Documents have been part of the human story since the invention of writing and are ubiquitous in modern societies in hard copy and/or digital form often encompassing the minutiae of people’s lives and their encounters with social agencies. This is particularly true of indigenous peoples whose lives in the past have been tightly controlled. Official documents are regularly used in social research, though as Garfinkel (1965) and other researchers highlight, are not without inherent problems. Anthropologists, folklorists and others have historically documented oral traditions from societies without written records and currently engage with changes and adaptations in those societies that arise in part through engagement with archival resources. Ethnographers regularly produce fieldnotes and other “texts of the field”, which in turn are essential sources for other researchers, particularly in native title settings.
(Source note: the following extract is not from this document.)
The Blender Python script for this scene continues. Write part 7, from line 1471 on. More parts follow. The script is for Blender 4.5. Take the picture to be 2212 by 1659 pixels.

However, reading fieldnotes and other “texts of the field”, is problematic as they always have a liminal multi-vocal quality while at the same time, as ethnographers such as Sanjek (1990) point out, are always fragmentary, incomplete, inconsistent and contradictory. Indigenous peoples are increasingly turning to State, ethnographic and other archives which often are the source of both revelatory information and emotional distress. Archives can potentially facilitate connection with ancestral lives and create healing narratives to redress traumatic pasts. Archives may also be weaponised in intra- and inter-community conflict. There is now an ongoing process to repatriate archives to indigenous communities.
In this symposium we seek to critically evaluate the creation of archives and their use in heritage, native title and other social research, as well as their use by indigenous and other people in connecting with the past and creating narratives for the present.